Milli Eğitim Bakanlığı (MEB) “Cumhuriyetin 100. Yılında Geçmişten Günümüze Sayılarla Eğitim” başlıklı bir çalışma yayımladı.
Yayımlanan bu çalışmada MEB’in övgüyle paylaştığı bazı veriler aslında olumsuz bir tabloyu ortaya çıkardı.
Uyuşturucu baronlarının cirit attığı, terör örgütlerinin, din istismarcısı tarikatların kıskaçlarını genişlettiği bir ortamda “resmi verilere göre” 1 milyon 187 bin 914 çocuğun eğitimin dışında kaldığı anlaşıldı.
BU ÇOCUKLAR NEREDE?
MEB verilerine göre, okullaşma oranları ilkokulda 93,8, ortaokulda 91,2, lisede ise 91,7 oldu. Sonuçlar, kademe yükseldikçe zorunlu okul çağında olan ama okulda olmayan çocuk sayısının arttığını gösteriyor.
MEB’in verilerine göre ilkokulda çağ nüfusu 5 milyon 247 bin 982 olmasına rağmen okullaşan çocuk sayısı 4 milyon 925 bin 73. İlkokulda olmayan çocuk sayısı ise 322 bin 909.
Çağ nüfusu ortaokulda 5 milyon 33 bin 669, lisede (ortaöğretim) 5 milyon 91 bin 201 oldu. Buna karşın eğitimde olan sayısı ortaokulda 4 milyon 591 bin 366, lisede 4 milyon 668 bin 499 oldu.
Lisede 442 bin 702, ortaokulda 442 bin 303 çocuk okula kayıtlı olması gerekirken eğitimin içinde yer almıyor.
2023 verileri ilkokul, ortaokul ve lise kademelerinin toplamında zorunlu eğitimde olması gereken 1 milyon 187 bin 914 çocuğun okullara kayıtlı olmadığını gösteriyor.
MEB’in bu kadar çocuğun ne yaptığından ve nerede olduklarından haberi bile yok. Bu verilere mesleki eğitim merkezlerinde (çıraklık eğitimi) ve açıköğretimde okuyan öğrenciler dahil değil.
MEB’in verilerine ek olarak yayımlanan Türkiye İstatistik Kurumu (TÜİK) verileri ise çocuklarla ilgili utanç verici başka bir gerçeği daha gösterdi. Çocuk işçilerin sayısı giderek artıyor.
TÜİK “İstatistiklerle Çocuk 2023” başlıkla yayımladığı istatistiklere göre; 15-17 yaş grubundaki çocukların işgücüne katılma oranı yüzde 22,1 oldu. Geçen yıl bu oran 18,7 idi.
Sözde mesleki eğitimin geliştirilmesi adına uygulanan MESEM Projesi ise, çocukları “örgün” mesleki ve teknik eğitimden uzaklaştırıyor.
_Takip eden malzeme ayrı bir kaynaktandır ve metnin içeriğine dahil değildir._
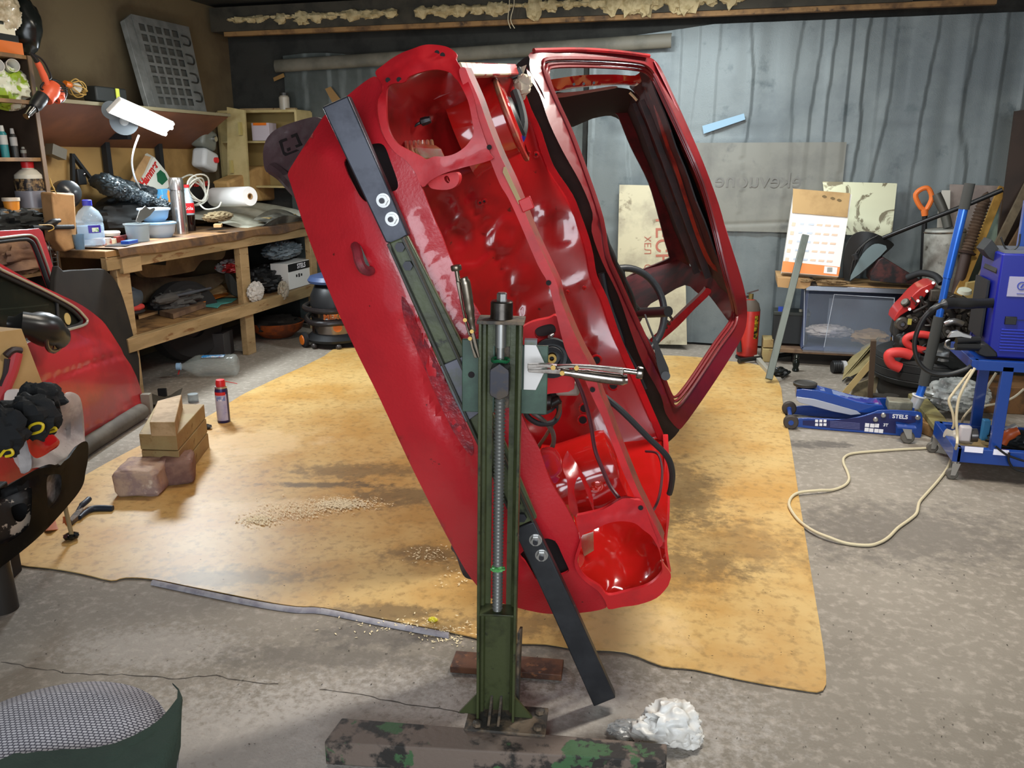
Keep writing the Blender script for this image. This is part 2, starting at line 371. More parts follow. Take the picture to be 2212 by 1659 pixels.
foilsheet('foam_underlay', ux0, ux1, uz0, lambda x: uz1, 6.566, M('beige_underlay', '77776f', .6, c2='686862', sc=2.5, c3='5f605c', sc3=7, lo3=.58, hi3=.7), 'beige creased sheet fixed on the foil behind the right windscreen pillar', nx=70, amp=.008, seed=2)
text('faded_print', 'ekevuone', .16, ((ux0+ux1)/2+.02, 6.552, (uz0+uz1)/2+.05), (-1, 0, 0), UP, M('faded_grey_print', '6c6b66', .7), None, label='faint mirrored grey lettering on the beige creased sheet', cat='lettering')
g = G(); g.prism([pb(x, y, 6.55) for x, y in [(1517, 272), (1607, 245), (1610, 258), (1520, 289)]], (0, .002, 0))
g.build('tape_strip', M('blue_tape', '7c9cb0', .4), label='pale blue tape strip stuck slanting on the grey foil', cat='tape')
for q, lb in (([(702, 192), (714, 187), (735, 214), (718, 222)], 'brown tape piece on dark foil just left of the red front panel'), ([(590, 168), (612, 158), (615, 166), (592, 176)], 'brown tape piece on dark foil near the left corner')):
    G().prism([pb(x, y, 6.545) for x, y in q], (0, .002, 0)).build('tape_piece', M('brown_tape', '8a6a3c', .5), label=lb, cat='tape')
g = G()
for i in range(2): g.tube([(-1.70+.03*i, 6.28, 2.60), (-1.70+.035*i, 6.27, 2.5), (-1.71+.02*i, 6.27, 2.40), (-1.69+.03*i, 6.27, 2.34)], .003, 6, sm=4)
g.build('hanging_twine', beige, label='two thin beige twines hanging from the ceiling beam above the car', cat='twine')
# ------------------------------------------------------------------ the linoleum mat
matout = [(35, 1220), (110, 1229), (175, 1240), (240, 1255), (270, 1249), (330, 1252), (430, 1273), (560, 1299), (640, 1311), (700, 1314), (830, 1340), (970, 1366), (1050, 1384), (1110, 1391), (1180, 1393), (1250, 1404), (1350, 1411), (1430, 1440), (1500, 1447), (1600, 1469), (1720, 1490), (1778, 1492), (1783, 1440), (1772, 1360), (1762, 1300), (1744, 1190), (1725, 1070), (1713, 990), (1703, 930), (1692, 880), (1682, 825), (1640, 790), (1560, 780), (1460, 770), (1200, 764), (900, 757), (740, 752), (700, 770), (640, 800), (590, 822), (530, 851), (500, 868), (440, 905), (330, 950), (180, 1030), (90, 1100), (0, 1160), (-60, 1190)]
m2 = catmull([tuple(fl(x, y, .004))[:2] for x, y in matout], 3)
matm = M('orange_linoleum', 'b88e4c', .45, c2='c8a86c', sc=2.2, lo=.4, hi=.62, c3='8c6e3c', sc3=26, lo3=.5, hi3=.78, bump=.1, bs=25)
def mz(x, y):
    k = noise.noise(Vector((x*2.2, y*2.2, 1)))
    return Vector((x, y, .004+.006*max(0, k)))
mg = cdt(m2, [], lambda x, y: mz(x, y), (0, 0, .003), .12)
mato = mg.build('linoleum_mat', matm, sm=60, label='large stained orange linoleum sheet lying on the concrete under the car', cat='floor mat')
em = lambda px, py, rx, ry, st: (*lc(fl(px, py), mato), rx, ry, st)
stain_light_nodes(matm, [em(770, 1020, .55, .18, .6), em(880, 1075, .4, .2, .65), em(700, 1050, .5, .06, .8), em(1470, 1060, .3, .7, .6), em(1450, 1230, .45, .3, .5), em(830, 1330, .35, .1, .7), em(920, 1200, .3, .12, .6), em(880, 860, .3, .25, .5), em(1560, 1180, .5, .4, .4), em(480, 1250, .5, .12, .5), em(1120, 1350, .3, .12, .6)], '5a4830', 14)
stain_light_nodes(matm, [em(620, 1100, .5, .15, .5), em(540, 960, .6, .4, .5), em(1350, 1360, .3, .3, .4)], 'dcc090', 6)
nt = matm.node_tree   # fine dark flecks
g = G(); i0 = [k for k, p in enumerate(matout) if p == (330, 1252)][0]; i1 = [k for k, p in enumerate(matout) if p == (970, 1366)][0]
g = G(); eds = catmull([tuple(fl(x, y, .012)) for x, y in matout[i0:i1+1]], 4, False)
g.loft([[Vector(p) for p in eds], [Vector(p)-FWD*.012-UP*.0 for p in eds], [Vector(p)-FWD*.02-UP*.008 for p in eds]], th=(0, 0, -.002))
g.build('mat_backing_edge', M('grey_felt_backing', 'a8a4a8', .9, c2='8c8890', sc=20), parent=mato, sm=60)
mato.children[0]['label'] = 'curled grey backing edge'
# shavings, grit
random.seed(11); g = G()
def flake(p, s, a): 
    d = Vector((math.cos(a), math.sin(a), 0)); n = Vector((-d.y, d.x, 0)); h = Vector((0, 0, s*.08))
    g.add([p-d*s, p-n*s*.35+h, p+d*s, p+n*s*.35], [(0, 1, 2, 3)])
for (px, py, sx, sy, n) in ((740, 1088, 60, 12, 1300), (560, 1122, 38, 12, 420), (640, 1102, 80, 18, 500), (930, 1195, 45, 18, 90), (960, 1370, 60, 30, 120), (870, 1350, 120, 30, 90), (1000, 1240, 60, 40, 60)):
    for k in range(n):
        x, y = random.gauss(px, sx*.55), random.gauss(py, sy*.5); p = fl(x, y, .0125 if py < 1300 else .002+.012*(y < 1240+x*.13)); flake(p, random.uniform(.003, .008), random.uniform(0, 6.3))
g.build('wood_shavings', M('pale_shavings', 'ecdcb4', .8), sm=0, kind='stuff', label='pale wood shavings scattered over the orange mat left of the stand', cat='wood shavings')
g = G()
for k in range(420):
    x = random.uniform(60, 1760); y = random.uniform(960, 1480)
    z = .014 if y < 1225+.14*(x-30) else .002
    if 1100 < y and x > 1760: z = .002
    flake(fl(x, y, z), random.uniform(.0015, .005), random.uniform(0, 6.3))
for k in range(160): flake(fl(random.uniform(200, 2150), random.uniform(1460, 1650), .002), random.uniform(.0015, .004), random.uniform(0, 6.3))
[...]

Çocukları hayata hazırlayan temel bilgiler ile bilim ve becerilerinin geliştirilmesinde yetersiz kalan MESEM Projesi, maalesef öğrencilerin ucuz işgücü haline getirildiği, sömürüye dayalı bir sisteme dönüşmeye başladı.
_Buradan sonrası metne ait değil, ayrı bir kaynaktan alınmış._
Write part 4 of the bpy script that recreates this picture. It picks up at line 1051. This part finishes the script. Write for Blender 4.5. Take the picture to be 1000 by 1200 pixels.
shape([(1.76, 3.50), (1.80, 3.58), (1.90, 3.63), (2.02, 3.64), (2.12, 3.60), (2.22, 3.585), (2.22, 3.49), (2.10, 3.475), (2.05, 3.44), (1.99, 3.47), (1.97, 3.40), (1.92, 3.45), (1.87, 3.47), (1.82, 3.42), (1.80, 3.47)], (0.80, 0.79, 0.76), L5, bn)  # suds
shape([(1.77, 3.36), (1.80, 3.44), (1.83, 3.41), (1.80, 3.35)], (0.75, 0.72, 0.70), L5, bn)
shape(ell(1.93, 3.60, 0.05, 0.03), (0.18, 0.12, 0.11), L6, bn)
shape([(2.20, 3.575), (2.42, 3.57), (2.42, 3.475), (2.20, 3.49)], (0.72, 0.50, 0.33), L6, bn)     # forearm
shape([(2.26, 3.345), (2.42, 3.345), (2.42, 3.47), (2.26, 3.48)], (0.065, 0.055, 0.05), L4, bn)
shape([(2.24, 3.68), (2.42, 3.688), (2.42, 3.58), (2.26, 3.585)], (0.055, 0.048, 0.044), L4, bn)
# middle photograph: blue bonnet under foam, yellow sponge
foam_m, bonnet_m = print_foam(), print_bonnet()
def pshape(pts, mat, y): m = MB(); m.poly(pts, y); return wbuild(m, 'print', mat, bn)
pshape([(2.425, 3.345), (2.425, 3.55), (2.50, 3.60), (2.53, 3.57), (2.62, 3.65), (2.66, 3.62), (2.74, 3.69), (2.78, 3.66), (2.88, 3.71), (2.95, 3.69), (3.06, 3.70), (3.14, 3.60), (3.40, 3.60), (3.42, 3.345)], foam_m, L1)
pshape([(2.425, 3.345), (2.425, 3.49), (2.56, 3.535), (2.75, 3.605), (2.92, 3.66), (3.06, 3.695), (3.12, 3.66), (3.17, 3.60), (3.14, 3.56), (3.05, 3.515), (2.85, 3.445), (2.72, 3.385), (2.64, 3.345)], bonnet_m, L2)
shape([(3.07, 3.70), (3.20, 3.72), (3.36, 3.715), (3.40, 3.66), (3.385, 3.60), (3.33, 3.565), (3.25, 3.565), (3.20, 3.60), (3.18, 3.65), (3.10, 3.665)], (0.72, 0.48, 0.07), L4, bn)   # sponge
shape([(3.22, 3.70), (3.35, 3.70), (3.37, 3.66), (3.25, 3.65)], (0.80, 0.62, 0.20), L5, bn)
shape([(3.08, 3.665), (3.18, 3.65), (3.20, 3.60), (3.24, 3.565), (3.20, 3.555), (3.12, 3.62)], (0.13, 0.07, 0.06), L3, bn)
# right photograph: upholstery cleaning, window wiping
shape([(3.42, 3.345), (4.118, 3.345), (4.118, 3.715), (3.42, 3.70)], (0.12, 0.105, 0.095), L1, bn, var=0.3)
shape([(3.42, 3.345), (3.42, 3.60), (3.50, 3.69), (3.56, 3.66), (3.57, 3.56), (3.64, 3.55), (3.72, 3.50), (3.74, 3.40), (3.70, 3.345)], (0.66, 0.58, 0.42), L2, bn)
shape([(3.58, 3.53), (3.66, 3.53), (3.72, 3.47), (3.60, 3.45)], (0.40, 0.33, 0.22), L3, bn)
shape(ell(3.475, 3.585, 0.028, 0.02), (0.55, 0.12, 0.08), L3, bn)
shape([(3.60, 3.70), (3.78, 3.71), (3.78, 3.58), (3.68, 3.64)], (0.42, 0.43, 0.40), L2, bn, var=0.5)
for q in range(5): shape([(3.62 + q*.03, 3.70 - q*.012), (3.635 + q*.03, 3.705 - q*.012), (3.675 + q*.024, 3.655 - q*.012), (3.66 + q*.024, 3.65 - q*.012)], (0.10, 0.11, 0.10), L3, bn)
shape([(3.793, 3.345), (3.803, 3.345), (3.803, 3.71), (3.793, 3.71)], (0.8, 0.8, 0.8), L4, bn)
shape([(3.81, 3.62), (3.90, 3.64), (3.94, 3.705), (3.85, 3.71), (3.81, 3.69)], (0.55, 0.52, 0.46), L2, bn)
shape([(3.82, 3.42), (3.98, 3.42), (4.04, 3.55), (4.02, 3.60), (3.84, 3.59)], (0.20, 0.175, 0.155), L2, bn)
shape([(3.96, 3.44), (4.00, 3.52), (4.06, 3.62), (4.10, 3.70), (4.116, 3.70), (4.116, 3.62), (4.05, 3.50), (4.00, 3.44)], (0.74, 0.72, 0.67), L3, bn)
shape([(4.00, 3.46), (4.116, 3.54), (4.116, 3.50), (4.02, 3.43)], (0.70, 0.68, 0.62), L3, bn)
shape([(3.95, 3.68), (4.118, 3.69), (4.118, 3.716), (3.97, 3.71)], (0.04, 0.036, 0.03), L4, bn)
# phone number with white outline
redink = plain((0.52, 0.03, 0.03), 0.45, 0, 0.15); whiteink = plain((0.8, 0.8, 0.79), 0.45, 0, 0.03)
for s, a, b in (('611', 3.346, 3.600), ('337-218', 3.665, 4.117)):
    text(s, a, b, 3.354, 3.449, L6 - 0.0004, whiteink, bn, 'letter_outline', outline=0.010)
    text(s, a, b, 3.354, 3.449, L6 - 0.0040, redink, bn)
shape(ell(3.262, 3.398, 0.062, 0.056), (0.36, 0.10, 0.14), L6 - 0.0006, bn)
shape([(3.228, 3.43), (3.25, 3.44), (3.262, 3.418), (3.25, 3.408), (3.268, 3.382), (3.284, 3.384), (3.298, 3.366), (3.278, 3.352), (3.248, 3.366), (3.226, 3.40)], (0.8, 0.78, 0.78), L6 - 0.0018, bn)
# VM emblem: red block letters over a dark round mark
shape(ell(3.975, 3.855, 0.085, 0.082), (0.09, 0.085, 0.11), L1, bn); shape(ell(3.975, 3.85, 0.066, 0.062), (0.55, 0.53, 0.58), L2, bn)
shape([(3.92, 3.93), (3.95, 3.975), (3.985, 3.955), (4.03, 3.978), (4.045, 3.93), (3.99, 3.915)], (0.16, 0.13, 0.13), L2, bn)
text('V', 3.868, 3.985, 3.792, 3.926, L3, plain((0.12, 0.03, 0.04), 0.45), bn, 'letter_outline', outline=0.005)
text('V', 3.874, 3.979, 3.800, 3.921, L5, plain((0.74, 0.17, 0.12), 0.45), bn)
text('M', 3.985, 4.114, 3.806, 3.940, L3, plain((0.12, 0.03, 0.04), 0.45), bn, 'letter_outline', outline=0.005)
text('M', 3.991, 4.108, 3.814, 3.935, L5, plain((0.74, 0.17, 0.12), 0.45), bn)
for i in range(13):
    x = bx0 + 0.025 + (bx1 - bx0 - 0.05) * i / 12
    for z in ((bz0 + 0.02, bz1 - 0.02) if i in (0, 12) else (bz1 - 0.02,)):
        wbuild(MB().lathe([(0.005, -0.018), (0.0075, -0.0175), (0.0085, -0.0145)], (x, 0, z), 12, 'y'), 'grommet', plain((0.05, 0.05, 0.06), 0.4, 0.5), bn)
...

Tüm bu verilere baktığımızda örgün eğitimin bu iktidar döneminde ne hale getirildiği daha iyi anlaşılıyor.
MEB NELERLE UĞRAŞIYOR?
MEB’in yayımladığı “Cumhuriyetin 100. Yılında Geçmişten Günümüze Sayılarla Eğitim” verileri, örgün eğitim dışında kalan “kayıp çocuk” sayısında yaşanan artışın, eğitim sistemimizin çözüme kavuşması gereken en büyük sorunları arasında yer aldığını bir kez daha ortaya koymuştur. Ancak siyasi iktidar bu gerçekleri görmek ve çözüm üretmek yerine uzun süredir kendi siyasal ideolojik hedefleri doğrultusunda çağdaş, laik, bilimsel ve kamusal ağırlıklı eğitimi yeniden yapılandırmaya çalışıyor.
ÇEDES Projesi ile okullara imamların gönderilmesi, örtük amaçlı müfredat değişiklikleri, zorunlu seçmeli din dersleri seçtirilmesi gibi uygulamalar MEB’in en çok önem verdiği ve uğraştığı konuların başında geliyor.
MEB’in resmi verilerine kadar yansıyan ve zorunlu eğitim çağında okulda olması gereken ama hiçbir okulda kayıtlı olmayan milyonlarca çocuk nerede?
Bu çocukların hangi koşullarda yaşadıkları ve hangi karanlık güçlerin hedefinde olduğu hiç kimsenin umurunda değil mi?